Oh, and about the “technical difficulties”: you may or may not have noticed that Main Street Plaza went offline for about a day and a half, but everything is back to normal now. Plus, I’m finally going to be updating Outer Blogness with the twenty or thirty new exmo blogs that I’ve discovered since the blogrolling service broke. They’re promising service by March 2. Of course, they’ve made a lot of promises, so I’m not holding my breath…
Thanks chanson – and to everyone for getting this site back up and running. I loved Andee’s lolcats (and the FLAK thread as well)…
Congratulations to your husband for his nomination! I heard about this award yesterday on Michael Feldman’s What’ya know. Best of luck to him – but I agree about the 2014 book title.
oops, your link is broken…
When you heard about the award, did you notice that my husband’s book was on the list?
I had no idea. The person who mentioned the award mentioned some of the book titles (particularly past winners) but not any of the authors. At least, no one as familiar as your husband.
The link is http://www.notmuch.com. The show aired yesterday, Feb. 21st. It looks like you can download the show through itunes or audible.com – not sure if it’s free anywhere.
Personally I think his real competition is “Curbside Consultation of the Colon”. It has everything, a drive-thru for something that oughted be, colons, alliteration, and horrible, horrible mental images.
Sabayon — You’re right, that one’s pretty hard to beat! ๐
“Last yearรขโฌโขs winner was If You Want Closure In Your Relationship, Start With Your Legs.”
*snerk*
Sorry, but that was just too good not to repeat… ๐
Yeah, as someone who’s slept with an ex, I know how true that is. ๐
But I think it’s clear that one is deliberately trying to be funny, which is an automatic point reduction. ๐
Maybe Bigelow doesn’t like Buttars because they’re too much alike for his own comfort. Bigelow is Buttars-lite.
Case in point:
On the positive side, it’s people like Bigelow and Buttars who incrementally help the LGBT community. Their bigotry makes sexuality a part of mainstream discussion and dialogue – scary for folks like Bigelow and Buttars, because they’re blowhards that have no interest in listening.
Sideon — Yeah, I kind of hesitated before linking to that post because I’d like MSP to be a place where gay people don’t feel like they’re put on the spot, like they have to defend themselves. As the same time, it’s instructive to see the reasoning behind what I think is a fairly typical position within Mormonism.
Chris’s post is interesting because it explicitly places people like me (straight but not narrow) in the category of being “worse” than someone like Larry Craig, lying to his constituents and cheating on his wife secretly in an airport bathroom.

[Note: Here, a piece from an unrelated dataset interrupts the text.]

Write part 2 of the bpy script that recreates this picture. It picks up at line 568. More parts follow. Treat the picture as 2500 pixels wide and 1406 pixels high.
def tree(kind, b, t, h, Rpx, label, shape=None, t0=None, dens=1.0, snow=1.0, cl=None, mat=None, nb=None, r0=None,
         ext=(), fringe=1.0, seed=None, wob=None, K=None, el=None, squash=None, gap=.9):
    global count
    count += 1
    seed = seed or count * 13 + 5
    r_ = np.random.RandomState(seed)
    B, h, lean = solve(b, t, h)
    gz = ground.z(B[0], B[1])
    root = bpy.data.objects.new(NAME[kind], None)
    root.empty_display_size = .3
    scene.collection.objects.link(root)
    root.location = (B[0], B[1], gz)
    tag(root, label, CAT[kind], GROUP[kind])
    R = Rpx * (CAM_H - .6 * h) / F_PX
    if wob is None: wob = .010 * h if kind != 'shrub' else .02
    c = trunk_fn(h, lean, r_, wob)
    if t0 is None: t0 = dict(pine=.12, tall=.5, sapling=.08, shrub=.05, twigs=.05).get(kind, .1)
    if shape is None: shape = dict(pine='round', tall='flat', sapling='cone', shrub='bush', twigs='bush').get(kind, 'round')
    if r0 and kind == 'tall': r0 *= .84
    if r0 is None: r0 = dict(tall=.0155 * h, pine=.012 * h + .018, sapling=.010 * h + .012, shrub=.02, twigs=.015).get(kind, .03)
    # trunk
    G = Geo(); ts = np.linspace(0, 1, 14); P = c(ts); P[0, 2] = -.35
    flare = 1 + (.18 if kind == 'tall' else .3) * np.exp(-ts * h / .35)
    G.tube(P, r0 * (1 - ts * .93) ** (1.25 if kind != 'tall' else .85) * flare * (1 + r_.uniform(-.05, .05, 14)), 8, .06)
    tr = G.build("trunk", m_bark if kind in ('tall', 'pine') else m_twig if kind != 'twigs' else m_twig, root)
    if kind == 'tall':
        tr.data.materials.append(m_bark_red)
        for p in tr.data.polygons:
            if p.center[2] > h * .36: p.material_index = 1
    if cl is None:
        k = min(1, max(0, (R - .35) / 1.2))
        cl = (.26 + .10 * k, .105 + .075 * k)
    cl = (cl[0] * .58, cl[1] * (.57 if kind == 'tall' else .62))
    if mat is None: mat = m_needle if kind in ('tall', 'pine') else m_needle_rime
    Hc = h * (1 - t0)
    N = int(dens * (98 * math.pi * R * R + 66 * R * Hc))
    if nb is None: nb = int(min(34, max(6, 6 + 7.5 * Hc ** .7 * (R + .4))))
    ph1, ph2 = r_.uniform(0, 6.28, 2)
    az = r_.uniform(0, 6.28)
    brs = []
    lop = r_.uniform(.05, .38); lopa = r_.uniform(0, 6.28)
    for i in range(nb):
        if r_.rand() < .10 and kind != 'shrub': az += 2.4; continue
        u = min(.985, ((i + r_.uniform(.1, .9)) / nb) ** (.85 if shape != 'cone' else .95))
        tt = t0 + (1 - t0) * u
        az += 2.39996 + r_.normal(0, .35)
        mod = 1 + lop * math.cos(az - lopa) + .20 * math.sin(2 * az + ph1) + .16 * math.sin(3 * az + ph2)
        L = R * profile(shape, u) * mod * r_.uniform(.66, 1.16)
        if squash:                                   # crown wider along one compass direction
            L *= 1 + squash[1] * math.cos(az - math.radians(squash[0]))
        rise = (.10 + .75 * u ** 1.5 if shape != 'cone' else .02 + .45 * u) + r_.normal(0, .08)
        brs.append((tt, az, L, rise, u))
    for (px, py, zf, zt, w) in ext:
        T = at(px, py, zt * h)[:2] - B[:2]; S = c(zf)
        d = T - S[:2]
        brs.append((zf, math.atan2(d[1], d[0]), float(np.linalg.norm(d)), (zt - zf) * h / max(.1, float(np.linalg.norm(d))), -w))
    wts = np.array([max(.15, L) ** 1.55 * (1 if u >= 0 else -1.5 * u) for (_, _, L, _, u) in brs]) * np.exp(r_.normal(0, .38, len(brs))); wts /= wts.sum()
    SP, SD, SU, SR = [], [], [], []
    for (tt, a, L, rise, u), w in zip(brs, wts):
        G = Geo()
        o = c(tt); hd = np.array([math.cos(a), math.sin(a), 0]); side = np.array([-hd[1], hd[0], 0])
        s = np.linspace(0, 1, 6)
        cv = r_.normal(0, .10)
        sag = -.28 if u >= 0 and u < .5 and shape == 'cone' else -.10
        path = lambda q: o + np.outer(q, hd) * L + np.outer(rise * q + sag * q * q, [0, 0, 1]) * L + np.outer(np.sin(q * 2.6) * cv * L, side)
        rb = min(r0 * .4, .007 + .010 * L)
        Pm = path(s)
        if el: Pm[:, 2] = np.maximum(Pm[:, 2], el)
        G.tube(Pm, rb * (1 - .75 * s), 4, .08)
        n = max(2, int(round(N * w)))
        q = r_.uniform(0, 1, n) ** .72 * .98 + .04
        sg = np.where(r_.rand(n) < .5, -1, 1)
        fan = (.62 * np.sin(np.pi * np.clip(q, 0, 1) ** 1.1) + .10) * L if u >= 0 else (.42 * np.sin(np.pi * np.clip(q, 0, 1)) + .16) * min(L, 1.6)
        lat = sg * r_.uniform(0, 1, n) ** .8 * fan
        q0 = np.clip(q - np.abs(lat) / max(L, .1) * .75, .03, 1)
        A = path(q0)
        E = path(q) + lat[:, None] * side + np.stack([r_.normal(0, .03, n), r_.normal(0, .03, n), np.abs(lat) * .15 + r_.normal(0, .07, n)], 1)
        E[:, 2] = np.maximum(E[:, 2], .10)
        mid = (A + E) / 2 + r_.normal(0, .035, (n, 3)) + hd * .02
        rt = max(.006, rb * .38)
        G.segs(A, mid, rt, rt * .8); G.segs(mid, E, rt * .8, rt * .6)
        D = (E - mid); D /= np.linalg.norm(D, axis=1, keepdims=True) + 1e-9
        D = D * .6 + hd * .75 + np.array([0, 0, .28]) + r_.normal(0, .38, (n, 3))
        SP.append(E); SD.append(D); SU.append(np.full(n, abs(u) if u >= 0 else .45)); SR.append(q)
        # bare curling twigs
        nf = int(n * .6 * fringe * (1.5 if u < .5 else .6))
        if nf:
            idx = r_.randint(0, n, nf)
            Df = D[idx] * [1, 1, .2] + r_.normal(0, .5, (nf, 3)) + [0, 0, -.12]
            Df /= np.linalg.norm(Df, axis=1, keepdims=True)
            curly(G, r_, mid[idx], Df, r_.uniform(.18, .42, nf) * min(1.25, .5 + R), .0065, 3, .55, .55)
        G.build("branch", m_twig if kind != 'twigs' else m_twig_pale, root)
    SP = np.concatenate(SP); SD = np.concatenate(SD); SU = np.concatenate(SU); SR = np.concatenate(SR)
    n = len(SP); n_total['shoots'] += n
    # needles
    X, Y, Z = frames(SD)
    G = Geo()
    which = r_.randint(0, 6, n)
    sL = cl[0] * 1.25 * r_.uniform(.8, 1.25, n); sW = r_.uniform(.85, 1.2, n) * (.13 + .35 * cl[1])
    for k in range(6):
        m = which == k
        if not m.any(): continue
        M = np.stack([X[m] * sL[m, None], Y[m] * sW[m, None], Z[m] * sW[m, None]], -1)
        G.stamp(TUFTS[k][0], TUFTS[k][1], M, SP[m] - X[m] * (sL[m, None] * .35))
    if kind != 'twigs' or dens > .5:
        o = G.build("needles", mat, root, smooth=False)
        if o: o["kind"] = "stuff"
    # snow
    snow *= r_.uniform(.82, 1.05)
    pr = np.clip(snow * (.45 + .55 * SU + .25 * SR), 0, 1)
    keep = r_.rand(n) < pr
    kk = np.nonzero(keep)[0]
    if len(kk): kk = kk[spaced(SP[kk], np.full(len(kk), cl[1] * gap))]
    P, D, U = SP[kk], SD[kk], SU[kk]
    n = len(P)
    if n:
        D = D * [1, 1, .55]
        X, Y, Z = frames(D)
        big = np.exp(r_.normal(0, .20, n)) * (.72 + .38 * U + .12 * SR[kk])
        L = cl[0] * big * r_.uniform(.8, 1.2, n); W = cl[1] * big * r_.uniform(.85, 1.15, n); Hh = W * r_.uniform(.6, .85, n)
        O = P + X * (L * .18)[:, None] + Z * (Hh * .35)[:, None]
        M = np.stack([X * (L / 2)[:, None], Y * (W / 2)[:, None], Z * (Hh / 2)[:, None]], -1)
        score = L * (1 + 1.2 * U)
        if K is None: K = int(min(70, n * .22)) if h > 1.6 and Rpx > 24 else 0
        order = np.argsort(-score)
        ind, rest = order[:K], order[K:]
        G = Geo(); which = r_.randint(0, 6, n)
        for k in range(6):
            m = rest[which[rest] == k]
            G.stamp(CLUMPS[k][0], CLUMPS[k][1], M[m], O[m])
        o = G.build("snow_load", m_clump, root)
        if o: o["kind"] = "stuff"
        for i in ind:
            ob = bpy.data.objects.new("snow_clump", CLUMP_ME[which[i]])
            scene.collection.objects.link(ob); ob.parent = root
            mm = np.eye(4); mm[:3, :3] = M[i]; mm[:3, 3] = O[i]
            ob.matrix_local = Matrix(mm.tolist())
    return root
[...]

It’s like the most important point is for gay people to internalize a deep sense of shame. It seems almost incomprehensible that a life of lies and shame would be seen as morally superior to an open, honest, committed (homosexual) relationship.
Yet, the fact that this position seems incomprehensible is a reason to try to comprehend it. It’s hard to effectively criticize a position you don’t understand (as the “Intelligent Design” community has demonstrated many times over. ๐ )
I glanced at the Bigelow link, but that didn’t really register with me until now. That really does seem to be what he’s saying. It’s not almost incomprehensible to me, it’s completely incomprehensible.
Bigelow is a Mormon. Mormons want to be nice. Therefore, Bigelow wants to be nice.
Mormons want to follow the prophet. Therefore Bigelow wants to follow the prophet.
Bigelow has to twist his argument into a pretzel because he attempts to reconcile both requirements.
The problem is that the prophet is clueless about sexuality in general and homosexuality in particular. Informed by superstition and prejudice, the prophet’s advice about sexuality is actually harmful regardless of his intent.
I agree that we must make allowances for people’s ignorance. The problem is that Gordon Hinckley admitted that he had no clue but insisted that he had to regulate the matter nonetheless because he was certain that “those people” had a “problem.”
That attitude seems to be not only cavalier but also callous.